Resta però aperta la questione dei finanziamenti. Una rivista indipendente in genere «non fruisce del finanziamento pubblico», spiega Giovanni Giovannetti, direttore de Il Primo Amore e fondatore delle edizioni Effigie. Per questo alcune testate, più in difficoltà di altre, sono state costrette a traslocare su web. Come Fernandel, nata a Ravenna nel 1994 e diretta da Giorgio Pozzi, che per spiegare il passaggio forzoso scrive sulla pagina del sito: «Siamo convinti di avere online una visibilità maggiore».
Non è però sempre così.
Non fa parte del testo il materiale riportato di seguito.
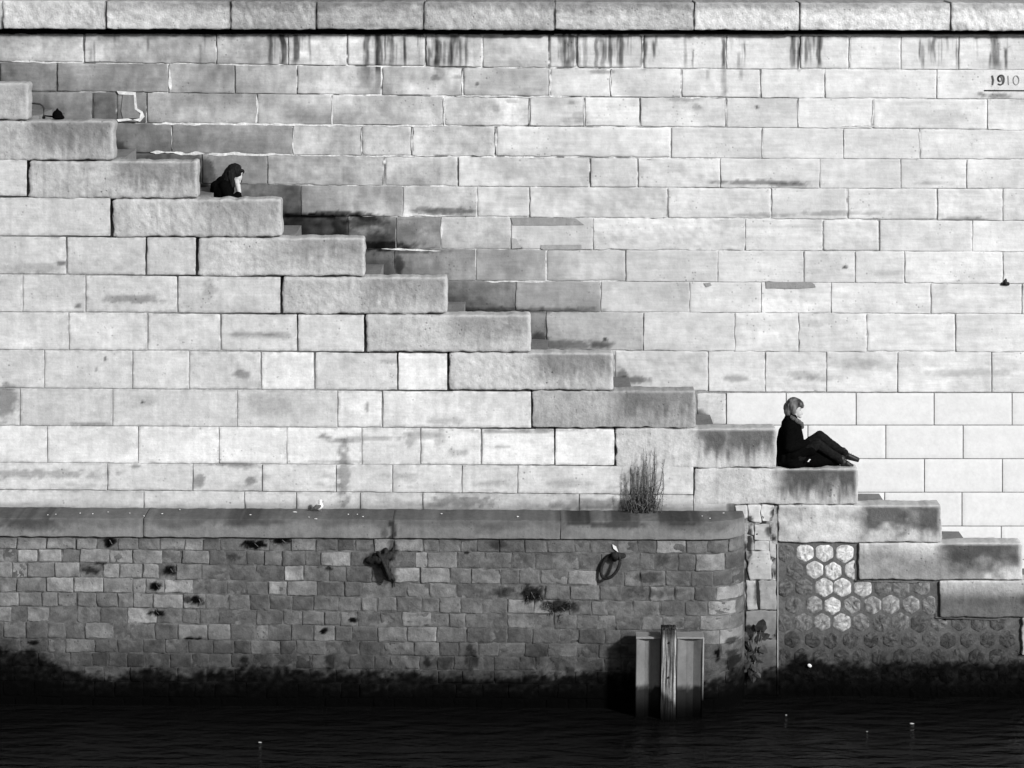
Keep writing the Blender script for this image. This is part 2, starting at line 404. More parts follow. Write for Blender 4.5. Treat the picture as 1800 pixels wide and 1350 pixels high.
def back_field(px, py, s, t, W, H, sd_):
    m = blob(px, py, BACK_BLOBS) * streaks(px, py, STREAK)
    # horizontal bedding of the stone, uneven
    lf = sst(1500, 500, px)
    m *= 1 + (.06 + .20 * lf) * (fbm(px / 75, py / 42, 0, 76, 4) - .5) * 2 + (.03 + .10 * lf) * (fbm(px / 11, py / 22, 0, 77, 4) - .5) * 2
    bed = fbm(px / 90, py / 6 + sd_, sd_, 71, 3) - .5
    m *= 1 + .09 * bed
    # grime above the treads near the stair line, fading out along the wall
    line = 145 + (px - 50) * .4613
    dd = line - py + 66
    wid = 150 + 90 * (fbm(px / 60, py / 60, 4, 78, 3) - .5)
    g = sst(wid, 0, dd) * .24 * sst(1260, 760, px)
    m *= 1 - g * (.25 + 1.3 * fbm(px / 24, py / 30, 3, 72, 4))
    g2 = sst(70, 5, dd + 40 * (fbm(px / 16, py / 16, 6, 79, 4) - .5)) * .22 * sst(1300, 900, px)
    m *= 1 - g2 * (.4 + fbm(px / 7, py / 7, 6, 80, 3))
    # soft edge of the coping's shadow, painted below its lip
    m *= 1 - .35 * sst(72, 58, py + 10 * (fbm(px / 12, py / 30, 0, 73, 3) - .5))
    return m
def smooth_tone(x0, x1, k):
    ws, vs_ = 0, 0
    for k2, (jx2, t2) in enumerate(B):
        for a_, b_, t_ in zip(jx2, jx2[1:], t2):
            w_ = (b_ - a_) * math.exp(-(((a_ + b_ - x0 - x1) / 2 / 130) ** 2 + ((k2 - k) * 55 / 60) ** 2))
            ws += w_; vs_ += w_ * t_
    return vs_ / ws
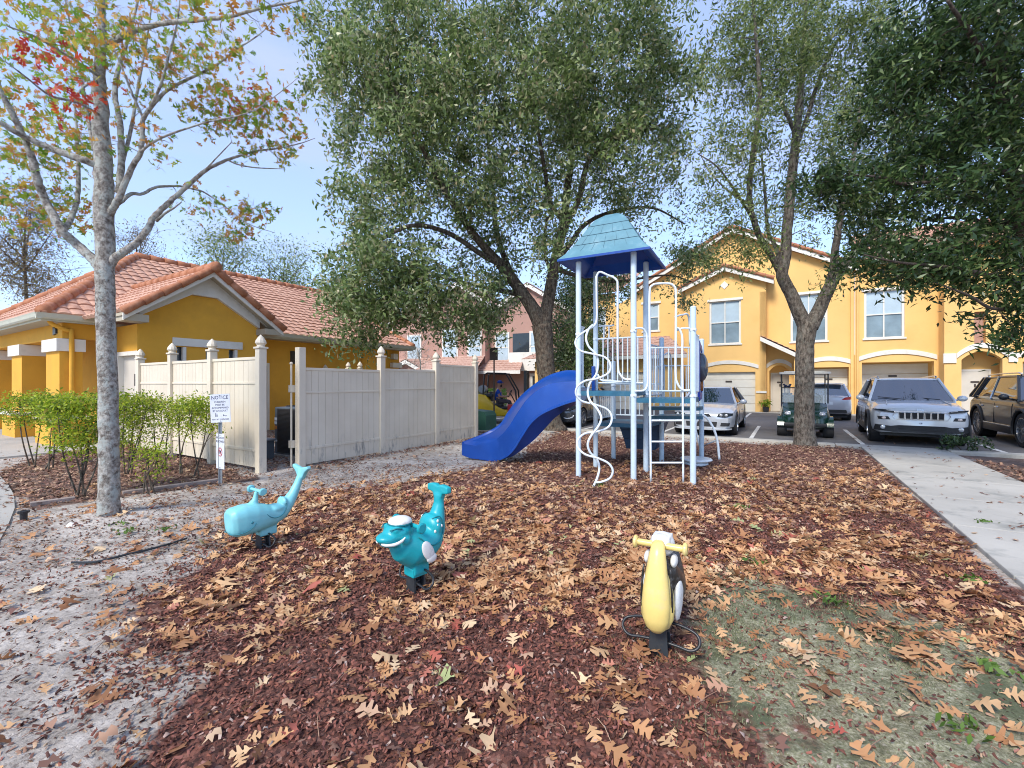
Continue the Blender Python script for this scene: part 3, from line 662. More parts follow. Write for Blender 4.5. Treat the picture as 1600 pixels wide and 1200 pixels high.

Nonostante le difficoltà, ci sono riviste che percorrono il cammino opposto: è il caso di Sparajurij, che partendo dal web ha poi creato la cartacea Atti impuri (primo numero "per abbonati e pionieri": 108 pagine di inediti firmati da autori noti come Nanni Balestrini o Giorgio Falco e da sconosciuti), o della milanese FoLLelfo, contenitore di racconti, disegni e "sproloqui vari". Ma anche de Il Primo Amore, approdata alla cellulosa dopo un battesimo telematico: la rivista è arrivata all´ottavo numero, vende una media di 600 copie e registra 300 abbonamenti. Nel primo numero, sulla Rigenerazione, Antonio Moresco spiega: «Ci vuole qualcosa di più profondo di una rivoluzione: ci vuole una rigenerazione». Una love rigeneration, una catarsi affidata all´amore che sdogani dal vecchio lessico dell´intellettuale "organico", quello che su Alfabeta 2 Umberto Eco ha trasformato in "disorganico". E il dibattito è rimbalzato nel blog Nazione Indiana.
La storia letteraria italiana è fatta di riviste: Lacerba, La Voce, Solaria, La Ronda, Il Baretti. Nel dopoguerra Il Politecnico e Belfagor. Negli anni Cinquanta Il Verri, Il Menabò, Paragone, Nuovi Argomenti (ancora sana e vegeta) e Officina. Nei Settanta la rivista underground di Radio Alice A/Traverso e Re Nudo. Negli Ottanta Under 25 di Pier Vittorio Tondelli, i disegni su Frigidaire di Andrea Pazienza e Cavallo di Troia. I Novanta portano alla ribalta il laboratorio di Goffredo Fofi de Lo Straniero tra le più vivaci e interessanti (l´ultimo numero ha uno speciale proprio su Camus). Il nuovo millennio Il caffè illustrato di Walter Pedullà, oggi al numero 45. Ed è di nuovo in edicola Stilos, magazine diretto da Gianni Bonina, che affianca letteratura, graphic-novel, cinema e teatro.
Il declino delle testate storiche non ha significato la fine. Ma come si spiega tanto fiorire di iniziative? Alfonso Berardinelli, fondatore con Piergiorgio Bellocchio della rivista di critica Diario, la cui copia anastatica ristampata da Quodlibet sarà da settembre in libreria, dice: «Prima di tutto c´è una generazione di giovani intellettuali che fatica ad entrare dentro i grandi canali e che trova nelle riviste la possibilità di esprimersi. Poi va considerato il fatto che le riviste per loro stessa natura sono da sempre più aperte alla possibilità di sperimentazione, rappresentando lo spazio privilegiato del dibattito critico».
Per tanti è un primo passo verso l´editoria. E qualcuno ce la fa. Un nome fra gli altri: Paolo Nori, figlio di Fernandel e poi fondatore dell´Accalappiacani. E non è detto che chi taglia il traguardo rinunci alle riviste.